Earlier the same month, China’s Tsingshan Group triggered the biggest two-day nickel rout in a decade with its plans to make battery-grade metal from materials previously reserved only for stainless steel, potentially flooding the market. Wall Street banks lowered their nickel forecasts after futures plunged from about $19,000 a ton to $16,000.

Read More: The King of Nickel Is Betting Big on a Green Future

The Goro deal shows Trafigura and Tesla don’t see Tsingshan’s new processing method as a panacea for meeting surging demand for nickel used in the batteries that are needed to help wean the world off fossil fuels. Carmarkers’ preference for cleaner sources of aluminum and cobalt suggest they’ll follow a similar line on nickel, said Socrates Economou, head of nickel and cobalt trading at Trafigura.
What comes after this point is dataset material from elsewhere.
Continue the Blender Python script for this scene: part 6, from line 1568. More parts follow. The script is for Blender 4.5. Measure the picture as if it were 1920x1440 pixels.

“You need higher prices of $19,000 per tonne imminently to incentivize the correct nickel output that the market needs,” Economou said in an interview. While there are various routes to produce battery-grade nickel, “you need higher prices in order to support these missions. And there’s no other solution around today.”

Trafigura, the biggest metals trader after Glencore Plc, is getting a 19% equity stake at Goro as well as an offtake arrangement. Tesla will also have the right to some of the metal as Musk looks to scale up battery-cell production.

The mine was bought online late and over-budget in 2010 and never reached more than 70% of capacity, showing the difficulties producing nickel from laterite deposits using high pressure acid leach process. Still, Vale didn’t sever its ties altogether, retaining a right to some of the metal.

The new owners will make the asset work as the electro-mobility transformation gains momentum, Economou said. “All the pieces have come together now.”

Trafigura’s wager on high-purity nickel is also underscored by a recent offtake deal that allowed Panoramic Resources Ltd. to restart operations in Western Australia. BloombergNEF analysts expect demand for battery-grade nickel will be 16 times higher by 2030. Sales of passenger EVs surged 43% last year, and BNEF forecasts a record 4.4 million units will sell this year.

Nickel is already one of the most carbon-intensive metals to produce. Now Tsingshan has come up with a way of using a type of low-grade ferronickel called nickel pig iron in its plants in Indonesia to produce metal suitable for batteries, offsetting the carbon intensity with renewable energy. Some analysts and investors, including Trafigura, have questioned whether the process will be accepted by increasingly eco-conscious automakers.

“The technology is definitely real, but does not meet ESG standards,” said Jon Lamb, portfolio manager at metals and mining investment firm Orion Resource Partners. “As consumers are focused on the lifecycle carbon intensity of their supply chains it is difficult to see how this production would earn a spot in these supply chains.”

But for Matt Fifield, managing partner at Pacific Road Capital, Tsingshan’s announcement means more players in the game.

“The game itself is actually how do we put nickel units into a growing nickel market,” he said. “There will be more Tsingshans, there’ll be more people with breakthrough technology that will be able to create battery-grade nickel feed.”

According to mining magnate Robert Friedland, there are a lot of “fantasies” about where battery-grade nickel is going to come from.

“The automobile industry is not going to nuke hundreds of thousands of acres of tropical jungle in Indonesia and dump the tailings in the ocean and try to convert ferronickel into batteries,” he said during an industry event last week. “That’s disinformation or whistling in the dark.”